> [Data block]:
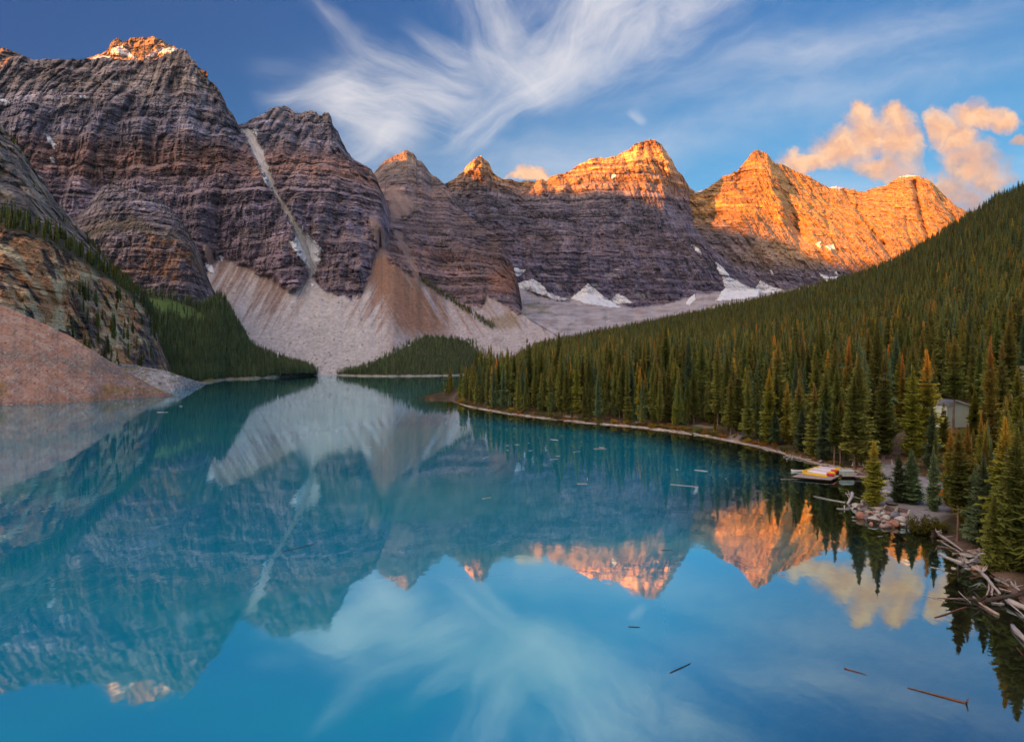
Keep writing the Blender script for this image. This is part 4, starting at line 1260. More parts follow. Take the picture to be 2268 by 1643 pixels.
# ------------------------------------------------------------------ trees
def mat_foliage(name, low, high, top, top_amt=1.0, hspan=20.0):
    m, nt, out = new_mat(name)
    tc = nt.nodes.new('ShaderNodeTexCoord')
    sp = nt.nodes.new('ShaderNodeSeparateXYZ')
    nt.links.new(tc.outputs['Object'], sp.inputs[0])
    z = N(sp.outputs[2]) / hspan
    oi = nt.nodes.new('ShaderNodeObjectInfo')
    r = N(oi.outputs['Random'])
    at = nt.nodes.new('ShaderNodeAttribute')
    at.attribute_name = 'tip'
    tip = N(at.outputs['Fac'])
    oc = N(tc.outputs['Object'])
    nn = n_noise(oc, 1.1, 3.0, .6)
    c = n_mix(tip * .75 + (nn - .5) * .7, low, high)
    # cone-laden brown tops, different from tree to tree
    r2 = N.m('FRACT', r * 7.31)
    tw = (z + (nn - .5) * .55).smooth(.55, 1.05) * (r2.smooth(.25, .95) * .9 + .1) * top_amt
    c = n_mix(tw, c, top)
    hs = nt.nodes.new('ShaderNodeHueSaturation')
    nt.links.new((r * .050 + .475).s, hs.inputs['Hue'])
    r3 = N.m('FRACT', r * 3.77)
    nt.links.new((r3 * .85 + .70).s, hs.inputs['Value'])
    nt.links.new(c.s, hs.inputs['Color'])
    df = nt.nodes.new('ShaderNodeBsdfDiffuse')
    tl = nt.nodes.new('ShaderNodeBsdfTranslucent')
    nt.links.new(hs.outputs[0], df.inputs[0])
    nt.links.new(hs.outputs[0], tl.inputs[0])
    mx = nt.nodes.new('ShaderNodeMixShader')
    mx.inputs[0].default_value = .42
    nt.links.new(df.outputs[0], mx.inputs[1])
    nt.links.new(tl.outputs[0], mx.inputs[2])
    nt.links.new(mx.outputs[0], out.inputs['Surface'])
    return m


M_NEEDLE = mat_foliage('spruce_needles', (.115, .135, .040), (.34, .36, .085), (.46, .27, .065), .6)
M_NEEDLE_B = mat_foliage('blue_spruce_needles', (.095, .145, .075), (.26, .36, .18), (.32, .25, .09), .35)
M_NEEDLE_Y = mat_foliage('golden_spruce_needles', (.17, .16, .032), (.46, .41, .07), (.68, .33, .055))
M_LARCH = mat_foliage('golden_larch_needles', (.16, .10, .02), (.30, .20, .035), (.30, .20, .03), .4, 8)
M_BARK = mat_plain('bark', (.15, .095, .075), (.27, .19, .155), 3.0, .95, .03, .1, (1, 1, .25))


class Geo:
    def __init__(s):
        s.v, s.f, s.a = [], [], []

    def add(s, vs, fs, a=0.0):
        b = len(s.v)
        s.v.extend(vs)
        s.a.extend(a if hasattr(a, '__len__') else [a] * len(vs))
        s.f.extend([tuple(i + b for i in f) for f in fs])

    def mesh(s, name, mat, smooth=False):
        me = bpy.data.meshes.new(name)
        me.from_pydata([tuple(v) for v in s.v], [], s.f)
        at = me.attributes.new('tip', 'FLOAT', 'POINT')
        at.data.foreach_set('value', np.array(s.a, np.float32))
        if smooth:
            me.polygons.foreach_set('use_smooth', np.ones(len(me.polygons), bool))
        for m in (mat if isinstance(mat, (list, tuple)) else [mat]):
            me.materials.append(m)
        me.update()
        return me

    def tube(s, pts, rad, n=7, cap=True, a=0.0, wob=0.0, rg=random):
        rings = []
        pts = [Vector(p) for p in pts]
        for i, p in enumerate(pts):
            t = (pts[min(i + 1, len(pts) - 1)] - pts[max(i - 1, 0)]).normalized()
            u = t.cross(Vector((0, 0, 1)))
            if u.length < .05:
                u = t.cross(Vector((0, 1, 0)))
            u.normalize()
            w = t.cross(u)
            ring = []
            for k in range(n):
                q = 2 * math.pi * k / n
                r = rad[i] * (1 + wob * rg.uniform(-1, 1))
                ring.append(p + u * (math.cos(q) * r) + w * (math.sin(q) * r))
            rings.append(ring)
        vs = [v for r in rings for v in r]
        fs = []
        for i in range(len(pts) - 1):
            for k in range(n):
                fs.append((i * n + k, i * n + (k + 1) % n, (i + 1) * n + (k + 1) % n, (i + 1) * n + k))
        if cap:
            fs.append(tuple(range(n - 1, -1, -1)))
            fs.append(tuple((len(pts) - 1) * n + k for k in range(n)))
        s.add(vs, fs, a)


def spruce(seed, h=20.0, R=2.0, base=.1, levels=46, whorl=6, hi=True, gap=.12, lean=0.0):
    """trunk and crown meshes of one spruce: whorls of drooping boughs, each with side sprays"""
    rg = random.Random(seed)
    tr = Geo()
    bend = rg.uniform(-.25, .25)
    pts = [(bend * math.sin(z * 2.2) + lean * z, .3 * bend * math.sin(z * 3), z * h) for z in (-.015, .0, .02, .1, .3, .55, .8, .985)] if hi else [(bend * math.sin(z * 2.2), 0, z * h) for z in (-.02, 0, .02, .06, .1, .14, .18, .3)]
    r0 = .0072 * h + .02
    tr.tube(pts, [r0 * 1.5, r0 * 1.35, r0 * 1.05, r0 * .9, r0 * .72, r0 * .5, r0 * .25, .012], 7 if hi else 5)
    if hi:
        for i in range(10):
            z = rg.uniform(.04, max(base, .08) + .15) * h
            a = rg.uniform(0, 6.28)
            L = rg.uniform(.4, 1.3)
            tr.tube([(0, 0, z), (math.cos(a) * L, math.sin(a) * L, z - L * .2)], [.03, .008], 3, False)
    cr = Geo()
    env = [rg.uniform(.72, 1.1) for _ in range(12)]
    for i in range(levels):
        t = i / (levels - 1)
        t2 = 1 - (1 - t) ** 1.15
        z = (base + (1 - base) * t2) * h * .995
        if rg.random() < gap and .05 < t < .85:
            continue
        e = env[int(t * 11)]
        L0 = R * e * ((1 - t) ** .80 + .025) * min(1, .55 + t * 5)
        nb = max(3, int(round(whorl * (1 - .45 * t))))
        a0 = rg.uniform(0, 6.28)
        cx = bend * math.sin(z / h * 2.2) + lean * z / h
        for k in range(nb):
            a = a0 + 6.283 * k / nb + rg.uniform(-.35, .35)
            L = L0 * rg.uniform(.62, 1.12)
            if L < .08:
                L = .08
            dr = (.42 - .62 * t) * rg.uniform(.7, 1.2)
            c, s_ = math.cos(a), math.sin(a)
            px, py = -s_, c

            def at(q, off=0.0, hang=0.0):
                zz = z - L * dr * (q - .35 * q * q * q) + L * .10 * q ** 3 - hang
                return (cx + c * L * q + px * off, s_ * L * q + py * off, zz)
            w = L * rg.uniform(.30, .42) + .10
            if hi:
                for q0, q1, ww in ((.12, .52, 1.0), (.40, .80, .85), (.66, 1.0, .6)):
                    qm = (q0 + q1) / 2
                    for sg in (-1, 1):
                        hg = w * rg.uniform(.15, .55)
                        p0, p1 = at(q0), at(q1)
                        p2 = at(qm + .10 + rg.uniform(-.05, .16), sg * w * ww * rg.uniform(.7, 1.25), hg)
                        cr.add([p0, p1, p2], [(0, 1, 2)], [q0 * .5, q1 * .9, .55 + .45 * q1])
                p0, p1, p2 = at(.0), at(.95), at(.50, 0, w * rg.uniform(.9, 1.5) + .12)
                cr.add([p0, p1, p2], [(0, 1, 2)], [.0, .6, .1])
                p0, p1, p2, p3 = at(.0, w * .6, -.05), at(.0, -w * .6, -.05), at(.42, -w * .5, w * .5), at(.42, w * .5, w * .5)
                cr.add([p0, p1, p2, p3], [(0, 1, 2, 3)], [.0, .0, .3, .3])
            else:
                hg = w * rg.uniform(.3, .7)
                p0, p1 = at(.08), at(1.0)
                pa, pb = at(.55, w * 1.5, hg), at(.55, -w * 1.5, hg)
                cr.add([p0, pa, p1, pb], [(0, 1, 2), (0, 2, 3)], [0, .7, 1, .7])
                pc, pd = at(.0, 0, -.1), at(.45, 0, w * 1.5 + .25)
                cr.add([pc, p1, pd], [(0, 1, 2)], [0, .7, .1])
    # leader
    for k in range(4):
        a = k * 1.57
        cr.add([(0, 0, h * .955), (.09 * math.cos(a), .09 * math.sin(a), h * .97), (0, 0, h * 1.012)], [(0, 1, 2)], [.3, .8, 1])
    return tr, cr


def variants(n, hi, mats, **kw):
    out = []
    for i in range(n):
        rg = random.Random(100 * n + i + (0 if hi else 5000))
        k = dict(R=rg.uniform(1.9, 2.75), base=rg.choice([.02, .04, .07, .11, .18]), gap=rg.uniform(.05, .2), levels=54 if hi else 34, whorl=7 if hi else 6)
        k.update(kw)
        tr, cr = spruce(900 + i + (0 if hi else 77), 20.0, hi=hi, **k)
        out.append((tr, cr, mats[i % len(mats)]))
    return out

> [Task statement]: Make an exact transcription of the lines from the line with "nn = n_noise(oc, 1.1, 3.0, .6)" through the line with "tw = (z + (nn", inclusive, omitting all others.

> [Output of the exercise]:
    nn = n_noise(oc, 1.1, 3.0, .6)
    c = n_mix(tip * .75 + (nn - .5) * .7, low, high)
    # cone-laden brown tops, different from tree to tree
    r2 = N.m('FRACT', r * 7.31)
    tw = (z + (nn - .5) * .55).smooth(.55, 1.05) * (r2.smooth(.25, .95) * .9 + .1) * top_amt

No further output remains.